The implications for Antarctica are sobering. Thwaites Glacier, a vast and unstable mass of ice in West Antarctica, has been retreating steadily since satellites began watching it. Today it sits just four kilometers away from a flat region of its bed—the kind of terrain that, according to this research, is most vulnerable to catastrophic collapse. If Thwaites enters one of these rapid-retreat pulses, the consequences would ripple outward. Ice losses there could accelerate the collapse of the entire Thwaites drainage basin, a region containing enough ice to raise global sea levels by 65 centimeters on its own.
The research reveals a troubling nonlinearity in how ice sheets respond to warming. They do not retreat at steady rates. Instead, they can remain relatively stable for years or decades, then suddenly lurch backward in violent bursts before stabilizing again. This pulsed behavior, observed in the geological record, is likely to characterize the future as well. The challenge for climate scientists is incorporating this short-timescale mechanism into computer models that predict sea-level rise. Understanding the shape of ice sheet beds—where they are flat and vulnerable, where they slope and resist—has become critical to forecasting how quickly our coasts will change.
Notable Quotes
Ice sheets on flat regions are most vulnerable to extremely rapid retreat over much shorter timescales— Research findings on ice sheet behavior
The Hearth Conversation Another angle on the story
How did you actually measure something that happened 15,000 years ago?
The tides did the measuring for us. When an ice sheet retreats, it rises and falls with the ocean twice a day. Each time it rests on the seafloor at low tide, it pushes sediment into a ridge. Two tides, two ridges, every single day. The spacing between them tells you exactly how far the ice retreated in 24 hours.

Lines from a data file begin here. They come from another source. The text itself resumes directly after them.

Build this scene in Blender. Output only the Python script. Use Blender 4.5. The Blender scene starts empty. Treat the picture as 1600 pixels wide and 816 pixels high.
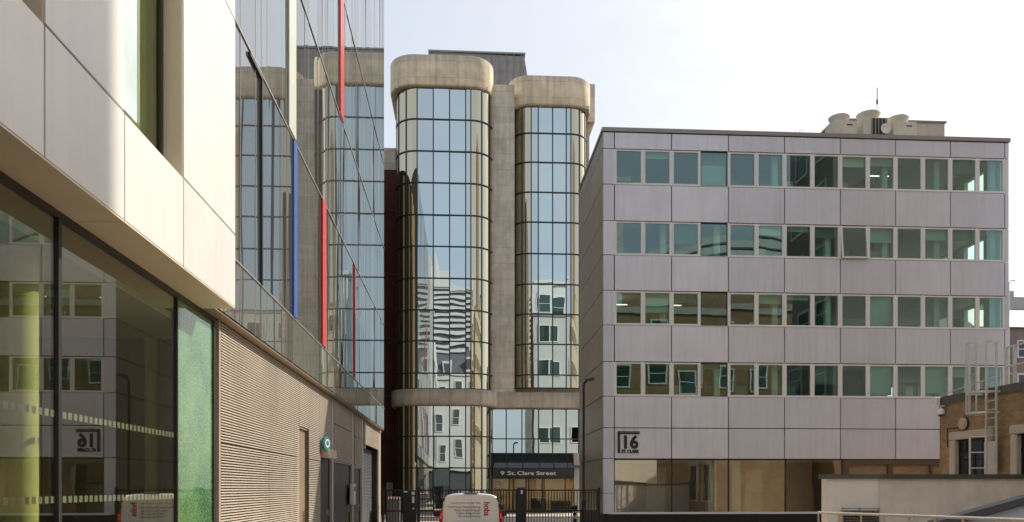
import bpy, bmesh, math, random
from mathutils import Vector, Matrix
random.seed(7)
R = math.radians
scene = bpy.context.scene
COL = scene.collection
F = 1250.0; PVX = 724.0; HZ = 762.0; CAMZ = 2.0
YAW = math.atan((800 - PVX) / F)
CS, SN = math.cos(YAW), math.sin(YAW)

def tan_at(px): return math.tan(math.atan((px - 800) / F) + YAW)
def X_at(px, Y): return Y * tan_at(px)
def Y_on(px, X): return X / tan_at(px)
def Z_at(py, X, Y): return CAMZ + (HZ - py) / F * (X * SN + Y * CS)

# ------------------------------------------------------------------ materials
def new_mat(name):
    m = bpy.data.materials.new(name); m.use_nodes = True
    nt = m.node_tree
    for n in list(nt.nodes): nt.nodes.remove(n)
    out = nt.nodes.new('ShaderNodeOutputMaterial')
    return m, nt, out

def N(nt, t, **kw):
    n = nt.nodes.new(t)
    for k, v in kw.items():
        if k in n.inputs.keys() if isinstance(k, str) else False: n.inputs[k].default_value = v
        else: setattr(n, k, v)
    return n

def coords(nt, scale=(1, 1, 1), use='Object'):
    tc = nt.nodes.new('ShaderNodeTexCoord')
    mp = nt.nodes.new('ShaderNodeMapping'); mp.inputs['Scale'].default_value = scale
    nt.links.new(tc.outputs[use], mp.inputs['Vector'])
    return mp.outputs['Vector']

def noise(nt, vec, scale, detail=4, rough=.55):
    n = nt.nodes.new('ShaderNodeTexNoise'); n.inputs['Scale'].default_value = scale
    n.inputs['Detail'].default_value = detail; n.inputs['Roughness'].default_value = rough
    nt.links.new(vec, n.inputs['Vector']); return n.outputs['Fac']

def ramp(nt, fac, stops):
    r = nt.nodes.new('ShaderNodeValToRGB'); e = r.color_ramp.elements
    while len(e) < len(stops): e.new(.5)
    for i, (p, c) in enumerate(stops):
        e[i].position = p; e[i].color = (c[0], c[1], c[2], 1)
    nt.links.new(fac, r.inputs['Fac']); return r.outputs['Color']

def mixc(nt, fac, a, b, mode='MIX'):
    m = nt.nodes.new('ShaderNodeMix'); m.data_type = 'RGBA'; m.blend_type = mode
    for sock, v in ((m.inputs[0], fac), (m.inputs[6], a), (m.inputs[7], b)):
        if isinstance(v, (int, float)): sock.default_value = v
        elif isinstance(v, tuple): sock.default_value = (v[0], v[1], v[2], 1)
        else: nt.links.new(v, sock)
    return m.outputs[2]

def bump(nt, h, dist, strength=1.0):
    b = nt.nodes.new('ShaderNodeBump'); b.inputs['Distance'].default_value = dist
    b.inputs['Strength'].default_value = strength
    nt.links.new(h, b.inputs['Height']); return b.outputs['Normal']

def simple(name, col, rough=.6, metal=0., var=.12, vscale=1.5, streak=0., bmp=0., bscale=30, spec=.5, island=0., wave=0.):
    """a plain surface with mottling, optional vertical dirt streaks and fine bump"""
    m, nt, out = new_mat(name)
    p = nt.nodes.new('ShaderNodeBsdfPrincipled')
    p.inputs['Roughness'].default_value = rough; p.inputs['Metallic'].default_value = metal
    p.inputs['Specular IOR Level'].default_value = spec
    v = coords(nt)
    lo = tuple(c * (1 - var) for c in col); hi = tuple(min(1, c * (1 + var)) for c in col)
    c = ramp(nt, noise(nt, v, vscale), [(.3, lo), (.7, hi)])
    if streak:
        sv = coords(nt, (3.5, 3.5, .18))
        s = ramp(nt, noise(nt, sv, 1.6, 5), [(.45, (1, 1, 1)), (.75, (1 - streak,) * 3)])
        c = mixc(nt, 1.0, c, s, 'MULTIPLY')
    if island:
        gi = nt.nodes.new('ShaderNodeNewGeometry'); mr = nt.nodes.new('ShaderNodeMapRange'); mr.inputs[3].default_value = 1 - island; mr.inputs[4].default_value = 1 + island * .6
        nt.links.new(gi.outputs['Random Per Island'], mr.inputs[0])
        c = mixc(nt, 1.0, c, mr.outputs[0], 'MULTIPLY')
    nt.links.new(c, p.inputs['Base Color'])
    if wave: nt.links.new(bump(nt, noise(nt, v, .9, 1), wave), p.inputs['Normal'])
    if rough > .15:
        rr = nt.nodes.new('ShaderNodeMapRange'); rr.inputs[3].default_value = rough * .85; rr.inputs[4].default_value = min(1, rough * 1.15)
        nt.links.new(noise(nt, v, vscale * 2.3), rr.inputs[0]); nt.links.new(rr.outputs[0], p.inputs['Roughness'])
    if bmp: nt.links.new(bump(nt, noise(nt, v, bscale, 6), bmp), p.inputs['Normal'])
    nt.links.new(p.outputs[0], out.inputs[0]); return m

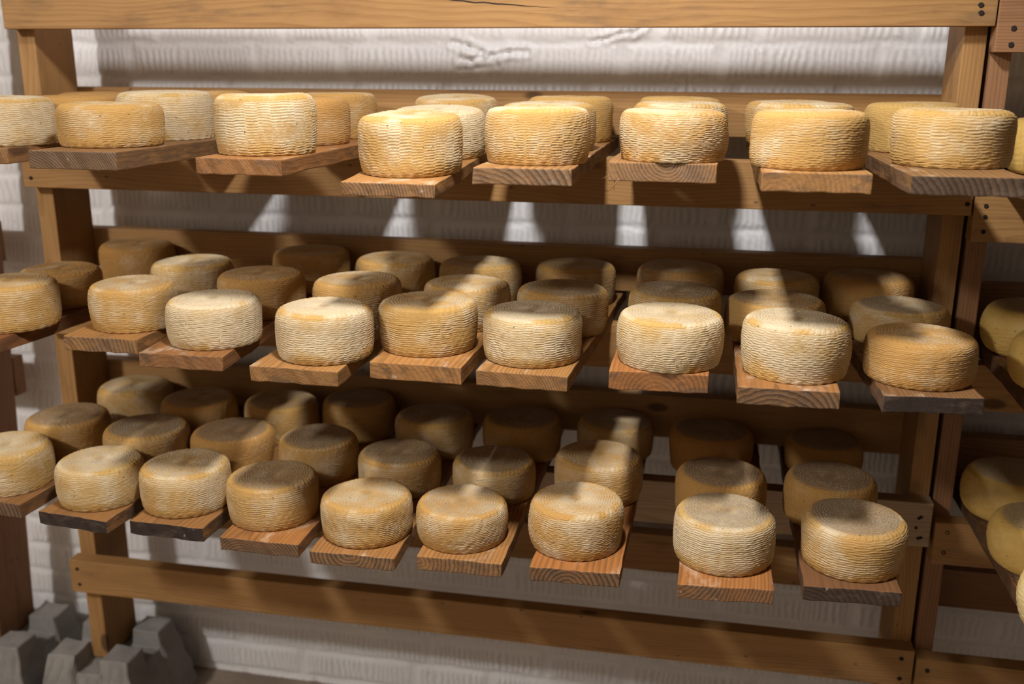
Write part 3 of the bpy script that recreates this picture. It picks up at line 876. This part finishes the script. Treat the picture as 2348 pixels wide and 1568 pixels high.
for n, (tier, colm, row, x, y, R, H) in enumerate(CH):
    key = '%d%s' % (tier, colm)
    b, g, w = LOOK[key][row]
    o = bpy.data.objects.new('basket_cheese', VAR[(n * 5 + tier) % len(VAR)])
    m = Matrix.Translation(Vector((x, y, BTOP[key] + SAG[key] * y))) @ Matrix.Rotation(math.atan(SAG[key]), 4, 'X') @ Matrix.Rotation(rnd.uniform(0, 6.28), 4, 'Z') @ Matrix.Diagonal((R, R, H, 1))
    place(o, m)
    o.color = (b, g, w, 1)
    idx = 'ABCDEFGHI'.index(colm)
    nrow = sum(1 for c in CH if c[0] == tier and c[1] == colm)
    pos = ROWN[row] if nrow == 3 else ('front' if row == 0 else 'rear')
    tag(o, '%s basket-ribbed cheese wheel, %s one on the %s plank from left, %s tier' % (words(b, w, g), pos, ORD[idx], TIER[tier]),
        'cheese', 'ribbed cheese wheels on the %s tier' % TIER[tier])

for (key, x, y, R, H, b, g, lab) in (
    ('R1', 2.072, -0.120, .095, .090, .55, .2, 'pale yellow smooth cheese wheel on the top tier at the right edge'),
    ('R1', 2.085, 0.078, .090, .100, .15, .2, 'bright yellow smooth cheese wheel behind the pale one at the top right edge'),
    ('R2', 2.073, 0.004, .095, .088, .20, .9, 'dull yellow smooth cheese wheel at the back of the right rack middle tier'),
    ('R2', 2.063, -0.215, .094, .088, .15, .8, 'rounded yellow cheese wheel at the front of the right rack middle tier'),
    ('R3', 2.0765, 0.010, .095, .088, .25, .9, 'large smooth yellow wheel with brown top, rearmost on right rack bottom tier'),
    ('R3', 2.072, -0.205, .093, .086, .25, .8, 'smooth yellow wheel with brown top, middle of right rack bottom tier'),
    ('R3', 2.064, -0.425, .095, .088, .70, .3, 'pale lined cheese wheel cut off low at the right edge of the photo')):
    o = bpy.data.objects.new('smooth_cheese', SV[rnd.randrange(3)])
    place(o, Matrix.Translation(Vector((x, y, BTOP[key]))) @ Matrix.Rotation(rnd.uniform(0, 6.28), 4, 'Z') @ Matrix.Diagonal((R, R, H, 1)))
    o.color = (b, g, .3, 1)
    tag(o, lab, 'cheese', 'smooth yellow wheels of the right-hand rack')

And you found these ridges on the Norwegian seafloor?
Yes. They're preserved there like tree rings, except instead of recording years, they record days of ice sheet collapse. The Scandinavian Ice Sheet left this detailed archive behind.
Why does it matter that Thwaites Glacier is four kilometers from a flat bed?
Because flat beds are the danger zones. On steep terrain, ice sheets cling to the rock. On flat ground, they barely grip at all. Once they start floating, they can move 600 meters in a single day. Thwaites is approaching that threshold.
Could that actually happen soon?
The research suggests it's possible under current melting rates. We don't know when, but the conditions are aligning. That's why this matters now.
What happens if Thwaites collapses?
It doesn't just disappear. Its collapse destabilizes the ice behind it, like dominoes. The entire drainage basin could follow, raising sea levels by 65 centimeters. That's not catastrophic on a geological timescale, but for cities built at sea level, it's transformative.
So we're watching a slow-motion disaster unfold?
We're watching a system approach a tipping point. The ice sheet isn't moving yet, but the ground beneath it is changing. When it does move, it may move faster than we can adapt.